In response to recent allegations that the company helped the NSA access private emails and Skype video calls, Microsoft General Counsel Brad Smith says in a blog post that "we do not provide any government with direct access to emails or instant messages. Full stop." In order to dispel the allegations against it, Microsoft has asked the US Attorney General to "personally take action" to allow the company to share information about how it handles requests for customer information — requests that are made in secret under sealed "National Security Letters."

Until the Attorney General responds, Microsoft says it wants to share as much information as possible, and that "there are significant inaccuracies" in reports alleging that the company hands user data to the government. "We do not provide any government with the ability to break the encryption, nor do we provide the government with the encryption keys," Smith says. "When we are legally obligated to comply with demands, we pull the specified content from our servers where it sits in an unencrypted state, and then we provide it to the government agency."

"We do not provide any government with the ability to break encryption."

Since details about the government's data collection program under PRISM were leaked in June, Microsoft and other major tech companies have asked the US to relax secrecy around data collection. Currently, the government prevents these companies from detailing secret national security requests, even including the number of requests they receive.

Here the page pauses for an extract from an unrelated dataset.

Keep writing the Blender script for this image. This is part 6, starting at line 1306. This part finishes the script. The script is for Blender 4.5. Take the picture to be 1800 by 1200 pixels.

Smith says that while Microsoft discussed legal compliance requirements with the government, "in none of these discussions did Microsoft provide or agree to provide any government with direct access to user content or the ability to break our encryption." The subject of "direct access" has been a major point of confusion, with initial reports about PRISM indicating that the NSA may have an intimate relationship with Microsoft, Google, Yahoo, Apple, and other companies that host large quantities of private user data.

In the same vein as other challenges to secrecy in national security requests, Microsoft is making a constitutional appeal. "We believe the US constitution guarantees our freedom to share more information with the public, yet the government is stopping us," Smith writes. "With US government lawyers stopping us from sharing more information with the public, we need the Attorney General to uphold the constitution."

"In short, when governments seek information from Microsoft relating to customers, we strive to be principled, limited in what we disclose, and committed to transparency," Smith writes. "Agencies likely obtain this information from a variety of sources and in a variety of ways, but if they seek customer data from Microsoft they must follow legal processes." Unfortunately, when even the legal processes behind federal surveillance are kept hidden from the public by a government obsessed with secrecy, we'll have to continue to take the government — and Microsoft — at their word.